À toutes ces personnes ou ces groupes qu'il faut aujourd'hui convaincre et entraîner dans un mouvement de réorganisation, je recommande de tourner le regard vers d'autres collègues, amis ou concurrents qui ont franchi le pas en s'engageant dans des réorganisations, comme c'est le cas des entreprises qui ont témoigné aujourd'hui.

Il s'agit d'abord d'écouter ceux qui ont acquis une expérience dans ce domaine. Non pas en escomptant trouver une solution unique, car dans le domaine de la réorganisation du temps de travail, il y a autant de solutions que de situations, c'est-à-dire une infinité ; non pas en espérant tomber sur une solution toute faite, car les formules d'aménagement et réduction du temps de travail sont à construire et à adapter dans chaque entreprise en fonction de sa spécificité.

Il s'agit, de façon plus modeste et plus réaliste, de prendre conscience que les difficultés inévitables d'une telle démarche peuvent être surmontées, et qu'une réorganisation bien conçue et conduite peut engendrer en définitive des bienfaits très substantiels pour la compétitivité de l'entreprise, la qualité de vie des individus et le redressement de l'emploi.

Voilà pourquoi je souhaitais que ces forums régionaux aient lieu, en automne qui est un moment clé pour la négociation sur le temps de travail, avant la nouvelle réunion entre le gouvernement et les partenaires sociaux qui se tiendra d'ici la fin de l'année, pour faire le point sur l'état d'avancement des négociations à tous les niveaux.

Je remercie Hervé Serieyx et Gabrielle Rolland pour leur concours et pour la qualité des liens de confiance qu'ils ont su établir en quelques semaines avec les agents de mon ministère.
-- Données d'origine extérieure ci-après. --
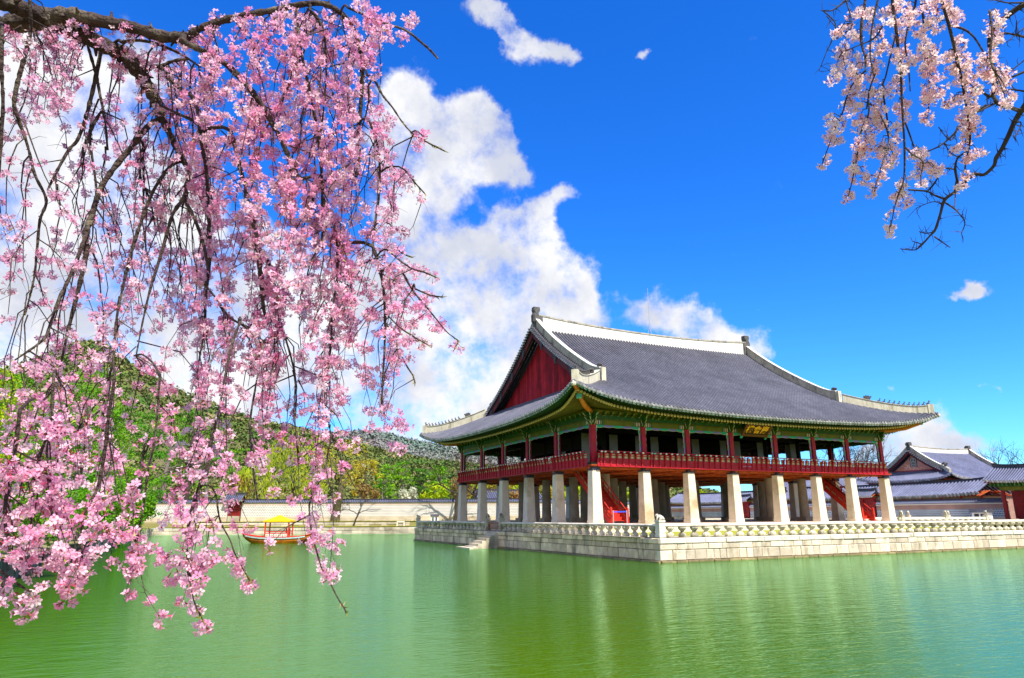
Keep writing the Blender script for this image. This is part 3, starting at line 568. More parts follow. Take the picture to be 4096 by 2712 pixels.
class Roof:
    def __init__(s, cx, cy, a, b, z0, Hp, lift, inset, verge, ext=.4, rl=.3, rot=0):
        s.cx, s.cy, s.a, s.b, s.z0, s.lift, s.inset, s.verge, s.ext, s.rl = cx, cy, a, b, z0, lift, inset, verge, ext, rl
        s.Hx = np.array([p[0] for p in Hp], float); s.Hy = np.array([p[1] for p in Hp], float); s.co = np.polyfit(s.Hx, s.Hy, min(3, len(Hp)-1)); s.c0 = np.polyval(s.co, 0)
    def H(s, d): return np.polyval(s.co, d)-s.c0
    def g(s, wn): wn = np.abs(wn); return .38*wn**2+.62*wn**6
    def z(s, d, wn):
        k = np.clip(1-d/8.5, 0, 1)**1.4
        return s.z0+s.H(d)+s.lift*s.g(wn)*k+s.rl*np.abs(wn)**2*(np.clip(d, 0, None)/s.b)**2
    def ext_(s, wn): return s.ext*abs(wn)**4
    def P(s, side, w_, d):
        """side 0 front(-y) 1 back 2 left(-x) 3 right; w_ along eave (local), d inward from the mid eave line (may be negative)"""
        hl = (s.a if side < 2 else s.b)+s.ext; wn = w_/hl; z = s.z(d, wn)
        if side == 0: return np.array([s.cx+w_, s.cy-s.b+d, z])
        if side == 1: return np.array([s.cx+w_, s.cy+s.b-d, z])
        if side == 2: return np.array([s.cx-s.a+d, s.cy+w_, z])
        return np.array([s.cx+s.a-d, s.cy+w_, z])
    def tiles(s, parent, mat='tile', sp=.34, r=.085, nseg=26, ends=True, name='roof_tiles', sides=(0,1,2,3), endmat='tile_end'):
        mb = MB(); me = MB(); row = 0; vg = s.a-s.verge
        for side in sides:
            hl = (s.a if side < 2 else s.b)+s.ext; n = int(2*hl/sp); ac = X if side < 2 else Y
            for i in range(n+1):
                w_ = -hl+sp*.5+i*sp
                if abs(w_) > hl-.1: continue
                row += 1; wn = w_/hl; d0 = -s.ext_(wn)
                if side < 2: d1 = s.b if abs(w_) < vg else s.a-abs(w_)
                else: d1 = min(s.inset, s.b-abs(w_))
                if d1-d0 < .15: continue
                k = max(3, int(nseg*(d1-d0)/s.b)); ds = np.linspace(d0, d1, k)
                P = np.array([s.P(side, w_, d) for d in ds]); tile_row(mb, P, ac, sp, r, row)
                if ends: eave_end(me, P[0], P[1], ac, sp, r)
        mb.build(name, mat, parent, smooth=False)
        if ends: me.build('eave_tiles', endmat, parent)
def ridge_wall(mb, mc, P, w_, h, cap=.07, dz=-.12):
    """plastered ridge following the base points P; tall thin wall plus a projecting cap course"""
    P = np.asarray(P, float); T = np.gradient(P, axis=0); T[:, 2] = 0; T /= np.linalg.norm(T, axis=1)[:, None]; S = np.cross(T, Z); k = len(P)
    h = np.full(k, h) if np.ndim(h) == 0 else np.asarray(h)
    def seg(mb_, w2, z0, z1):
        V = np.stack([P-S*w2/2+Z*z0[:, None], P+S*w2/2+Z*z0[:, None], P+S*w2/2+Z*z1[:, None], P-S*w2/2+Z*z1[:, None]], 1).reshape(-1, 3)
        F = [(i*4+j, i*4+(j+1)%4, (i+1)*4+(j+1)%4, (i+1)*4+j) for i in range(k-1) for j in range(4)]+[(3,2,1,0), tuple((k-1)*4+j for j in range(4))]
        mb_.add(V, F, 0)
    seg(mb, w_, np.full(k, dz), h-.001); seg(mc, w_+.12, h, h+cap)
def beast(mb, p, d, s, rnd=.5):
    """small crouching roof figure facing direction d"""
    p = np.asarray(p, float); d = np.asarray(d, float); sd = np.cross(d, Z)
    mb.tube([p-d*.13*s, p-d*.09*s+Z*.10*s, p+d*.01*s+Z*.20*s, p+d*.06*s+Z*.31*s], [.05*s,.085*s,.07*s,.045*s], 6, rnd)
    mb.tube([p+d*.03*s+Z*.33*s, p+d*.10*s+Z*.35*s, p+d*.18*s+Z*.31*s], [.05*s,.062*s,.03*s], 6, rnd)
    for q in (-.045, .045): mb.tube([p+d*.05*s+sd*q*s+Z*.2*s, p+d*.10*s+sd*q*s+Z*.0], [.03*s,.024*s], 5, rnd); mb.tube([p+d*.05*s+sd*q*s+Z*.36*s, p+d*.03*s+sd*q*s*1.2+Z*.44*s], [.02*s,.006*s], 4, rnd)
    mb.tube([p-d*.13*s+Z*.05*s, p-d*.2*s+Z*.12*s, p-d*.17*s+Z*.22*s], [.03*s,.025*s,.012*s], 5, rnd)
def dragon_head(mb, p, d, s, rnd=.5):
    p = np.asarray(p, float); d = np.asarray(d, float); sd = np.cross(d, Z)
    poly = [(-.5,0),(.35,0),(.5,.12),(.38,.2),(.62,.34),(.55,.5),(.3,.46),(.22,.62),(.02,.56),(-.12,.72),(-.26,.56),(-.46,.6),(-.42,.36),(-.58,.28)]
    mb.prism([(a*s, b*s) for a, b in poly], p-sd*.13*s, d, Z, sd, .26*s, rnd)
    mb.prism([(a*s*.7, b*s*.75+.06*s) for a, b in poly], p-sd*.2*s, d, Z, sd, .4*s, rnd)

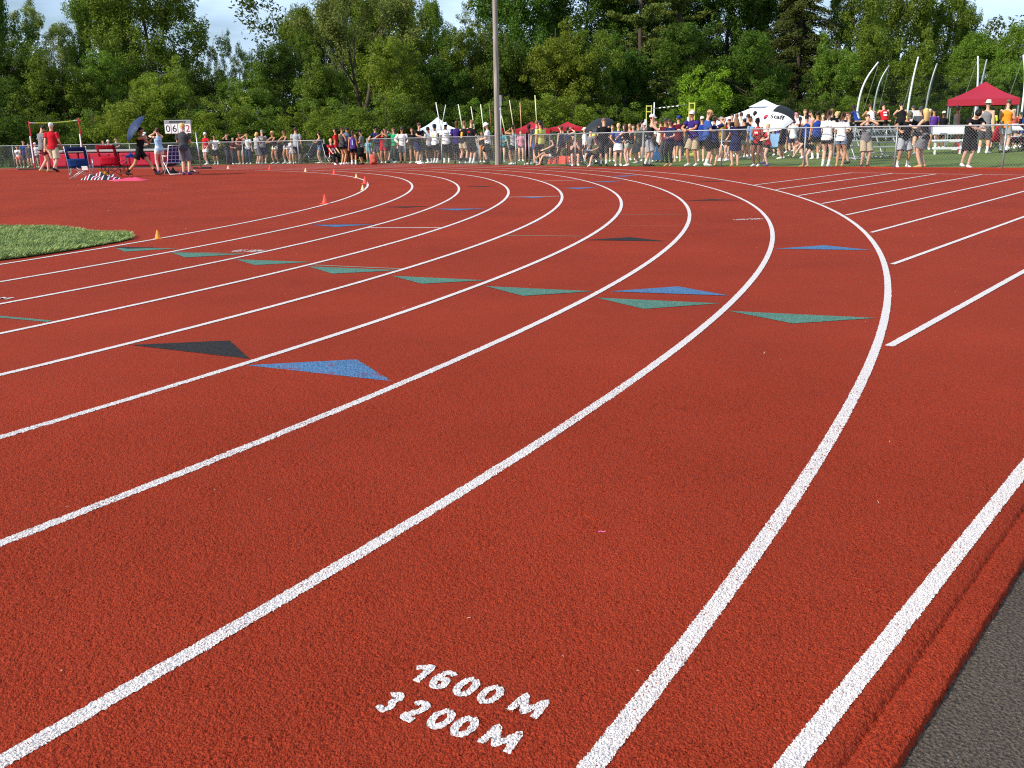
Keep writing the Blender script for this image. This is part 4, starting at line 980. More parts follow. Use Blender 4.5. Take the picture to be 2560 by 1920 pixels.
def get_garment(kind, pose, build):
    key = (kind, pose, build)
    if key in GARM: return GARM[key]
    me_, S, _ = get_body(pose, build); mb = MB(); seat = POSES[pose].get('seat'); f = build == 'f'
    low = -.02 if seat else -.085
    if kind in ('tee', 'long', 'polo', 'crop'):
        r = subring(torso_rings(S, build, low if kind != 'crop' else .08, .5, .018, .012)); r.append((S['neck'] - S['u'] * .012, .078, .072)); ring_tube(mb, r, S['r'], 18, False)
        sleeve(mb, S, .62 if kind != 'long' else 1.93, .006, .016 if kind != 'long' else 0)
        if kind == 'polo': mb.tube([S['neck'] - S['u'] * .02, S['neck'] + S['u'] * .025], [(.082, .076), (.074, .068)], 12, S['r'], False)
    elif kind in ('tank', 'singlet'):
        r = subring(torso_rings(S, build, low, .39, .014, .01)); a, b = r[-1][1], r[-1][2]
        r.append((S['pel'] + S['u'] * .43, a * .84, b * .95)); r.append((S['pel'] + S['u'] * .485, a * .62, .088)); r.append((S['pel'] + S['u'] * .505, .09 if kind == 'tank' else .098, .075)); ring_tube(mb, r, S['r'], 18, False)
    elif kind == 'dress':
        r = subring(torso_rings(S, build, -.03, .39, .016)); a, b = r[-1][1], r[-1][2]; r.append((S['pel'] + S['u'] * .485, a * .66, .088)); r.append((S['pel'] + S['u'] * .505, .09, .075))
        k = (S['legs'][0][1] + S['legs'][1][1]) / 2; r = [(lerp(S['pel'], k, .85), .24, .2), (lerp(S['pel'], k, .4), .21, .16)] + r; ring_tube(mb, r, S['r'], 18, False)
    elif kind == 'skirt':
        k = (S['legs'][0][1] + S['legs'][1][1]) / 2; r = subring([(lerp(S['pel'], k, .72), .225, .19), (lerp(S['pel'], k, .35), .205, .155)] + torso_rings(S, build, -.02, .12, .014)); ring_tube(mb, r, S['r'], 18, False)
    else:
        ring_tube(mb, subring(torso_rings(S, build, -.1, .1, .012)), S['r'], 16, True)
        upto, loose = {'short': (.33, .02), 'shorts': (.55, .025), 'long_shorts': (.9, .03), 'pants': (1.9, .014), 'leggings': (1.88, .004)}[kind]
        for hip, kn, an, yaw in S['legs']:
            if upto <= 1:
                P = [hip + S['u'] * .05, hip, lerp(hip, kn, upto * .5), lerp(hip, kn, upto)]; rr = [.07, .1, .094 + loose * .7, .086 + loose * (1.3 if upto > .5 else 1)]
            else:
                P = [hip + S['u'] * .05, hip, lerp(hip, kn, .5), lerp(kn, hip, .05), lerp(kn, an, .07), lerp(kn, an, .45), lerp(kn, an, upto - 1)]; rr = [.07, .099, .083 + loose, .064 + loose, .063 + loose, .06 + loose, .042 + loose * 1.6]
            mb.tube(P, rr, 12, S['r'], caps=False)
    wob(mb, .005 if kind not in ('leggings',) else .001, len(GARM)); me = mb.mesh(kind, True); GARM[key] = me; return me
def head_part(kind, pose, build):
    key = ('h', kind, pose, build)
    if key in GARM: return GARM[key]
    _, S, _ = get_body(pose, build); h, hu, hf, hr = S['head'], S['hu'], S['hf'], S['hr']; mb = MB()
    def T(z, a, b, o): return (h + hu * z + hf * o, a, b)
    def cap_shell(z0, grow, front):   # hair / cap dome from height z0 upward
        rows = [(z0, .077, .096, -.02 if not front else -.004), (z0 + .035, .082, .104, -.012 if not front else -.006), (.06, .079, .1, -.008), (.095, .062, .08, -.008), (.118, .035, .047, -.008), (.127, .008, .01, -.008)]
        mb.tube([h + hu * z + hf * o for z, a, b, o in rows], [(a + grow, b + grow) for z, a, b, o in rows], 14, hr)
    if kind in ('short', 'cropped'):
        rows = [(-.05, .05, .05, -.055), (-.015, .074, .076, -.03), (.03, .078, .09, -.017), (.065, .076, .098, -.008), (.1, .056, .075, -.006), (.122, .024, .03, -.006)]
        g = .004 if kind == 'short' else -.001; mb.tube([h + hu * z + hf * o for z, a, b, o in rows], [(a + g, b + g) for z, a, b, o in rows], 14, hr)
    elif kind == 'mop':
        rows = [(-.05, .06, .06, -.05), (-.01, .085, .088, -.024), (.04, .09, .108, -.006), (.08, .082, .103, -.003), (.115, .058, .07, -.004), (.14, .02, .03, -.006)]
        mb.tube([h + hu * z + hf * o for z, a, b, o in rows], [(a, b) for z, a, b, o in rows], 14, hr)
        for i in range(10):
            a = i * .63; mb.ball(h + hu * (.05 + .05 * math.sin(i * 2.1)) + hr * math.cos(a) * .07 - hf * abs(math.sin(a)) * .07, .035, 6, 5)
    else:
        rows = [(-.06, .058, .05, -.05), (-.015, .078, .078, -.028), (.03, .08, .093, -.015), (.065, .078, .1, -.008), (.1, .058, .078, -.006), (.124, .024, .03, -.006)]
        mb.tube([h + hu * z + hf * o for z, a, b, o in rows], [(a, b) for z, a, b, o in rows], 14, hr)
        b0 = h - hf * .085
        if kind == 'ponytail': mb.tube([b0 + hu * .06, b0 + hu * .05 - hf * .05, b0 - hu * .08 - hf * .055, b0 - hu * .2 - hf * .035, b0 - hu * .27 - hf * .03], [.018, .028, .034, .026, .006], 8)
        if kind == 'bun': mb.ball(b0 + hu * .075 - hf * .01, .045, 10, 7)
        if kind in ('long', 'bob'):
            L = -.3 if kind == 'long' else -.13
            mb.tube([h - hf * .035 + hu * .06, h - hf * .05 - hu * .02, h - hf * .06 + hu * -.1, h - hf * .075 + hu * L * .8, h - hf * .07 + hu * L], [(.078, .065), (.092, .06), (.1, .05), (.095 if kind == 'long' else .085, .038), (.05, .015)], 12, hr)
    mb_ = mb
    me = mb_.mesh('hair', True); GARM[key] = me; return me
def hat_part(kind, pose, build):
    key = ('hat', kind, pose, build)
    if key in GARM: return GARM[key]
    _, S, _ = get_body(pose, build); h, hu, hf, hr = S['head'], S['hu'], S['hf'], S['hr']; mb = MB()
    if kind in ('cap', 'capback', 'visor'):
        rows = [(.028, .08, .104, -.006), (.06, .084, .106, -.006), (.095, .074, .094, -.008), (.122, .05, .062, -.008), (.135, .015, .018, -.008)]
        if kind == 'visor': rows = rows[:2]
        mb.tube([h + hu * z + hf * o for z, a, b, o in rows], [(a, b) for z, a, b, o in rows], 14, hr, caps=kind != 'visor')
        g = hf if kind != 'capback' else -hf; c = h + hu * .034
        V = []; F = []
        for i in range(9):
            a = -1.15 + 2.3 * i / 8
            for q, dz in ((.086, .0), (.16, -.012)):
                p = c + hr * math.sin(a) * (q if q < .1 else .095) + g * math.cos(a) * (q * 1.08) + hu * (dz - (.02 * math.sin(a) ** 2 if q > .1 else 0)); V += [p, p + hu * .006]
        for i in range(8):
            o = i * 4; F += [(o, o + 4, o + 6, o + 2), (o + 1, o + 3, o + 7, o + 5), (o + 2, o + 6, o + 7, o + 3)]
        mb.add(V, F)
    elif kind == 'bucket':
        rows = [(-.0, .15, .165), (.05, .098, .115), (.055, .09, .108), (.11, .078, .09), (.14, .06, .07), (.145, .01, .012)]
        mb.tube([h + hu * z - hf * .006 for z, a, b in rows], [(a, b) for z, a, b in rows], 16, hr)
    elif kind == 'straw':
        rows = [(.045, .17, .19), (.038, .165, .185), (.052, .09, .108), (.1, .084, .1), (.15, .07, .088), (.155, .02, .02)]
        mb.tube([h + hu * z - hf * .006 for z, a, b in rows], [(a, b) for z, a, b in rows], 18, hr)
    me = mb.mesh(kind, True); GARM[key] = me; return me
def face_part(kind, pose, build):
    key = ('face', kind, pose, build)
    if key in GARM: return GARM[key]
    _, S, _ = get_body(pose, build); h, hu, hf, hr = S['head'], S['hu'], S['hf'], S['hr']; mb = MB()
    if kind == 'eyes':
        for s in (-1, 1): mb.ball(h + hr * s * .031 + hf * .082 + hu * .006, (.011, .009, .007), 8, 5)
    elif kind == 'mouth': mb.tube([h + hr * x * .026 + hf * (.094 - .012 * x * x) - hu * .062 for x in (-1, -.5, 0, .5, 1)], [.003, .006, .007, .006, .003], 6)
    elif kind == 'sunglasses':
        for s in (-1, 1): mb.ball(h + hr * s * .034 + hf * .088 + hu * .008, (.027, .014, .019), 10, 6); mb.tube([h + hr * s * .055 + hf * .085 + hu * .012, h + hr * s * .082 + hu * .012], .004, 5)
        mb.tube([h - hr * .02 + hf * .098 + hu * .014, h + hr * .02 + hf * .098 + hu * .014], .004, 5)
    me = mb.mesh(kind, True); GARM[key] = me; return me
def shoe_part(kind, pose, build, i):
    key = (kind, pose, build, i)
    if key in GARM: return GARM[key]
    _, S, _ = get_body(pose, build); hip, kn, an, yaw = S['legs'][i]; mb = MB(); t = np.array([math.sin(-yaw), math.cos(yaw), 0]); low = np.array([0, 0, -1.])
    if POSES[pose].get('seat') and an[2] > .2: t = unit(t * .4 + np.array([0, 0, .9])); low = unit(np.array([0, 1., -.5]))
    sd_ = np.cross(t, -low)
    if kind == 'shoe':
        mb.tube([an - t * .062 + low * .045, an - t * .04 + low * .03, an + t * .03 + low * .03, an + t * .1 + low * .05, an + t * .165 + low * .058, an + t * .2 + low * .066], [(.03, .032), (.042, .052), (.046, .052), (.05, .034), (.044, .026), (.02, .014)], 10, sd_)
    elif kind == 'sock':
        u = unit(kn - an); mb.tube([an + low * .03, an + u * .04, an + u * .09, an + u * .15], [.045, .043, .045, .052], 10, None, False)
    me = mb.mesh(kind, True); GARM[key] = me; return me
def print_part(pose, build, back, z0, z1, w):
    key = ('print', pose, build, back, z0, z1, w)
    if key in GARM: return GARM[key]
    _, S, _ = get_body(pose, build); V = []; F = []; n = 7; zs = np.linspace(z0, z1, 5)
    for z in zs:
        c, a, b = torso_rings(S, build, z, .5, .0255)[0]
        for i in range(n):
            x = (i / (n - 1) - .5) * 2 * w; y = b * math.sqrt(max(.05, 1 - (x / (a + .002)) ** 2)) + .004; V.append(c + S['r'] * x + S['f'] * y * (-1 if back else 1))
    for j in range(4):
        for i in range(n - 1): F.append((j * n + i, j * n + i + 1, (j + 1) * n + i + 1, (j + 1) * n + i))
    me = mesh_from('print', V, F, True); GARM[key] = me; return me
PAL = dict(white='ece9e6', black='1e1e20', grey='77777a', lgrey='a9abad', dgrey='47484b', red='b8202a', maroon='5e1c28', navy='23294e', blue='3a5594', lblue='6f97c9', royal='26408c', purple='3a2a6e', green='2f9a66',
  dgreen='3c4a3c', olive='55523c', khaki='b3a284', beige='c4b59a', yellow='d6d46c', gold='d9a83a', orange='e48a2a', teal='62b2ba', pink='d98aa0', mint='a4b8a8', denim='6f89a8', jeans='3a475c', brown='4a3024', coral='d4604e', tan='c9a06c', neon='d4e84a', camo='5e5c4c', sky='9dbbdc', violet='5a3a86', cream='e2dcc8')
SKIN = {'p': 'd9a58a', 'l': 'e2b49c', 't': 'c08a66', 'b': '7a4e38', 'd': '4c3024'}
HAIR = {'k': '1c1614', 'b': '4a3222', 'l': '7c5a3c', 'y': 'd0ad6c', 'g': '8d8a86', 'r': '5a2e20', 'w': 'cfc9bf'}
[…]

Je remercie aussi les employeurs et les représentants du personnel des quatre entreprises qui ont accepté de venir aujourd'hui nous présenter leurs démarches, leurs difficultés, leurs résultats.

Pour conclure, je souhaite que la nombreuse assistance qui est venue aujourd'hui ait pu trouver dans ce temps d'écoute et de dialogue des raisons supplémentaires de réfléchir et d'agir en matière de temps de travail.

J'espère que vous ne partirez pas seulement avec un livre blanc en mains, mais aussi avec l'idée d'ouvrir le dossier dans vos entreprises. Si ce forum a cet effet, il aura atteint son objectif.